- COLLECTED DATA -
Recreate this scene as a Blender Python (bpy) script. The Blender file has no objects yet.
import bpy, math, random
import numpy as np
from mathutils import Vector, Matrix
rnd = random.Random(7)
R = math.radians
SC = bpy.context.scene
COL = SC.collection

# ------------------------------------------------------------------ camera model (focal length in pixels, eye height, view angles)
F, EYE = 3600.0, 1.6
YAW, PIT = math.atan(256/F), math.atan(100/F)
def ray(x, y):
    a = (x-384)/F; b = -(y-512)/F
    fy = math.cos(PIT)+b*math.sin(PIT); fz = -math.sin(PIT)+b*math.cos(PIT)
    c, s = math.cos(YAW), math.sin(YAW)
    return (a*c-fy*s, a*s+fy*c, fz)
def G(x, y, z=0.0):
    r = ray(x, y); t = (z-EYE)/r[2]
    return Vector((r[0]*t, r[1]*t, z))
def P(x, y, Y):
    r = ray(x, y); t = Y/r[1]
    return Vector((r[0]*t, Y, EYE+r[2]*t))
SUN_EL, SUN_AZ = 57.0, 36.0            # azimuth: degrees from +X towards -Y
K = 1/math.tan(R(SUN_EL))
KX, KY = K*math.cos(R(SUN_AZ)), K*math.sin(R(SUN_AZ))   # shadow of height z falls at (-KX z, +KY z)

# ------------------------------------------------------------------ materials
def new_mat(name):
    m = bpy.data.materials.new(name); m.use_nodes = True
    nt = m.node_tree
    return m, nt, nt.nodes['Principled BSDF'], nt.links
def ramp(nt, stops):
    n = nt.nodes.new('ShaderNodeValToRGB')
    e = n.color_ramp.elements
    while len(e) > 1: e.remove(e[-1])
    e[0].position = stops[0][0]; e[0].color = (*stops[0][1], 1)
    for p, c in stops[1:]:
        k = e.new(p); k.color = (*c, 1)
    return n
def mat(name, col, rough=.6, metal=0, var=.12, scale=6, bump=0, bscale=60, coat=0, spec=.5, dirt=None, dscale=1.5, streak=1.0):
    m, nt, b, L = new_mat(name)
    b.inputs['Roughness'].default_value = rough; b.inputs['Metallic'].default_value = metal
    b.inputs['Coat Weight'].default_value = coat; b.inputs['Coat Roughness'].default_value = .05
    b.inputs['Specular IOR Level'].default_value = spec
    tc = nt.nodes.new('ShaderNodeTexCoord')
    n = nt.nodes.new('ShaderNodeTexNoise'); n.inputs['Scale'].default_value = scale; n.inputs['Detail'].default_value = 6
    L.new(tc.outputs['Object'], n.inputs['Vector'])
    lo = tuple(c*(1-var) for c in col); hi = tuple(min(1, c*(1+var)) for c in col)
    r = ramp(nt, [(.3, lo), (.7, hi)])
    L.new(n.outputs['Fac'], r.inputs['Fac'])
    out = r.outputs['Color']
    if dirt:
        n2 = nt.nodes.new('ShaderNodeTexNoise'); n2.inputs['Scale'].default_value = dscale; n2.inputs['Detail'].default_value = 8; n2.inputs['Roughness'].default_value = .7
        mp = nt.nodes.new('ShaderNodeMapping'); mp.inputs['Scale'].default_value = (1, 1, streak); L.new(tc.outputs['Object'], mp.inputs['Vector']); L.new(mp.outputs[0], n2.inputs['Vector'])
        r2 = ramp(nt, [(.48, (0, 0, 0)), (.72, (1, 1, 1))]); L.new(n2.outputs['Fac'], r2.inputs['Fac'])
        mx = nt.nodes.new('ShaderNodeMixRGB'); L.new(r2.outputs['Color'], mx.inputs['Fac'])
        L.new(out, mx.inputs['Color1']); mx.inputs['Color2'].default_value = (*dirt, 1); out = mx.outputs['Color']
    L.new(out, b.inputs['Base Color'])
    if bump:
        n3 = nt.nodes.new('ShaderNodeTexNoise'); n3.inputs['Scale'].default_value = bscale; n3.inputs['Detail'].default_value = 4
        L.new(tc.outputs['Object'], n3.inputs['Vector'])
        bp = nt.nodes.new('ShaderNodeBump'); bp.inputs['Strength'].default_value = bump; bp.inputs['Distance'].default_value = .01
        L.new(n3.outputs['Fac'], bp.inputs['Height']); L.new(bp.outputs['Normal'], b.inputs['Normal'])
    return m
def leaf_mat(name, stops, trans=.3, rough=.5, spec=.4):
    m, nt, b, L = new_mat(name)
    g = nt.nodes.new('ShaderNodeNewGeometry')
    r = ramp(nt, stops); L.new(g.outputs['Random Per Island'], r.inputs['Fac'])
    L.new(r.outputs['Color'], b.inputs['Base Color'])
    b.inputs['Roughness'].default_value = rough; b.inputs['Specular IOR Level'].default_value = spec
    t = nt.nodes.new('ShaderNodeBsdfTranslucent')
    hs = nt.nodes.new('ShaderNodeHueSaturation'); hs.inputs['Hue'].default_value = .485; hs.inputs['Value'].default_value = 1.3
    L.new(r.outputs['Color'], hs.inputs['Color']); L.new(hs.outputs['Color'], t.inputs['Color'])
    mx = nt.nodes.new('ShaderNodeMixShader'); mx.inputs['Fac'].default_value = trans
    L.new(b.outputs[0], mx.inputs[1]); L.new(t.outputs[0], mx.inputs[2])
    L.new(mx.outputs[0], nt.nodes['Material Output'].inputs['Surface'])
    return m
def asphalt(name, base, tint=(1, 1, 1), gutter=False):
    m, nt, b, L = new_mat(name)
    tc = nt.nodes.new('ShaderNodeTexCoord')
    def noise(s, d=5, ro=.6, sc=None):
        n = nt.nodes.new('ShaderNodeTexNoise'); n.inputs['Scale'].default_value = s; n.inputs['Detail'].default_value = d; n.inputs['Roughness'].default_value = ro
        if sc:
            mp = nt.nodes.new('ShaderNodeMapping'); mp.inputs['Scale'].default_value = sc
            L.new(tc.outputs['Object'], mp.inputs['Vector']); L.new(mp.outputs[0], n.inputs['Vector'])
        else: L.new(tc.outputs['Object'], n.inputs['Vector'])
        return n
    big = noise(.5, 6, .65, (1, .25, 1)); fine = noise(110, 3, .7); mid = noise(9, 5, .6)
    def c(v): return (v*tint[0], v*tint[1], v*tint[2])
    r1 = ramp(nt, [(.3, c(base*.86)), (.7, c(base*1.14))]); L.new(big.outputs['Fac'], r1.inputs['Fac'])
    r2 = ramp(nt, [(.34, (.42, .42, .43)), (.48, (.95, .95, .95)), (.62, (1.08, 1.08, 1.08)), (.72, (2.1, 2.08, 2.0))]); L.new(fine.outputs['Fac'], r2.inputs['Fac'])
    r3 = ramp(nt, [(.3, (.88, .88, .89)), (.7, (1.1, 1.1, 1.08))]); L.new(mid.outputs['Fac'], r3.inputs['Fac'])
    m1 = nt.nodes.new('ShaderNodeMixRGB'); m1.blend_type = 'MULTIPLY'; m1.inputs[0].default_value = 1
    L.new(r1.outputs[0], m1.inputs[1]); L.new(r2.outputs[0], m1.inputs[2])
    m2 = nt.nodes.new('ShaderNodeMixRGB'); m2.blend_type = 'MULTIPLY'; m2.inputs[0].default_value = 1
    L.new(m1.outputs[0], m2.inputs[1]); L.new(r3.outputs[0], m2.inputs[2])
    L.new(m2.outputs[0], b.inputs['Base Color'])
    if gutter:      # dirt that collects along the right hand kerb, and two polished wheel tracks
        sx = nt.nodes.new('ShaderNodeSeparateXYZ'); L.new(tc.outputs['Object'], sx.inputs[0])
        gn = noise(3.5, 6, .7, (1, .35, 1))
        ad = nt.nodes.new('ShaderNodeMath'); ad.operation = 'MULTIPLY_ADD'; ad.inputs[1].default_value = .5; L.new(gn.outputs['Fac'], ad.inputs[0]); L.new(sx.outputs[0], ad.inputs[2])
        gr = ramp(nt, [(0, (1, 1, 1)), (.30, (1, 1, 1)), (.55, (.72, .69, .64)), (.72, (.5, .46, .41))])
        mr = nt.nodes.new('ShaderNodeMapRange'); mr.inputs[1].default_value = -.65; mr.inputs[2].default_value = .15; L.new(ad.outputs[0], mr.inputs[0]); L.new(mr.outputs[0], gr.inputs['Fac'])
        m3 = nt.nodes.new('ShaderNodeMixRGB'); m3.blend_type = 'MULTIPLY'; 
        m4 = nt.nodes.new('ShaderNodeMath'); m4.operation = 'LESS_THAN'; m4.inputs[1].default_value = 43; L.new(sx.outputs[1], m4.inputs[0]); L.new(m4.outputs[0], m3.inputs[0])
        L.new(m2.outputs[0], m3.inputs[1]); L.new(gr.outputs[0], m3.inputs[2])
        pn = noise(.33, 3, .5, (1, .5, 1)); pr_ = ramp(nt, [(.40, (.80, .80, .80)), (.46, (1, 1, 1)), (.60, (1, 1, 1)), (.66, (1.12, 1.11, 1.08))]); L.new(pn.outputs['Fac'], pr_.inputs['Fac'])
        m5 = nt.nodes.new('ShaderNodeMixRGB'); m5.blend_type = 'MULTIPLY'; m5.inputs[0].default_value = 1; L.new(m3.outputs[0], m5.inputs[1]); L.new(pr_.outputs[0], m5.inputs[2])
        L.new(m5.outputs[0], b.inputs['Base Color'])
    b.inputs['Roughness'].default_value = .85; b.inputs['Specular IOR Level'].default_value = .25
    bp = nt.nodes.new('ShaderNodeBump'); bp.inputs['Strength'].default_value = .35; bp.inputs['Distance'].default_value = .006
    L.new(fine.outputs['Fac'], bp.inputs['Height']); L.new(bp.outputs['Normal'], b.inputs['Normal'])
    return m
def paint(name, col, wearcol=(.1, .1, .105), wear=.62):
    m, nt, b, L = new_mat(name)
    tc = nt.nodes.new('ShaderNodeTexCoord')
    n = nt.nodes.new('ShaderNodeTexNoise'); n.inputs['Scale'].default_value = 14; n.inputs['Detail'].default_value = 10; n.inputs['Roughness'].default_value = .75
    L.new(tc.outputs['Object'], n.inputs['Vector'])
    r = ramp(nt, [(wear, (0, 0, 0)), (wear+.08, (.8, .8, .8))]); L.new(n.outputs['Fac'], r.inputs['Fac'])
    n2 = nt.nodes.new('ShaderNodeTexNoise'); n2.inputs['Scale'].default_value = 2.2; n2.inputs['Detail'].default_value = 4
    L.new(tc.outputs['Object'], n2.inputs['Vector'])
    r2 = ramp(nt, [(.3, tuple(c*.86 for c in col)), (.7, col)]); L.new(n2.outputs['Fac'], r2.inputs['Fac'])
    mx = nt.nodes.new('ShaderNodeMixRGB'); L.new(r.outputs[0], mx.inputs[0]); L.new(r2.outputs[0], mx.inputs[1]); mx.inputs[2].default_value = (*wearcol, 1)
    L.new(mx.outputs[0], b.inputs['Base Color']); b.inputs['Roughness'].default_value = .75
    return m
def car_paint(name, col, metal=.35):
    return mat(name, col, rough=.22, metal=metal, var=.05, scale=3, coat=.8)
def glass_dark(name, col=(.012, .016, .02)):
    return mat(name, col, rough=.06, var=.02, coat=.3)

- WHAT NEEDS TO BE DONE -
Extract all lines that hold the word "scene".

- RESULT -
Recreate this scene as a Blender Python (bpy) script. The Blender file has no objects yet.
SC = bpy.context.scene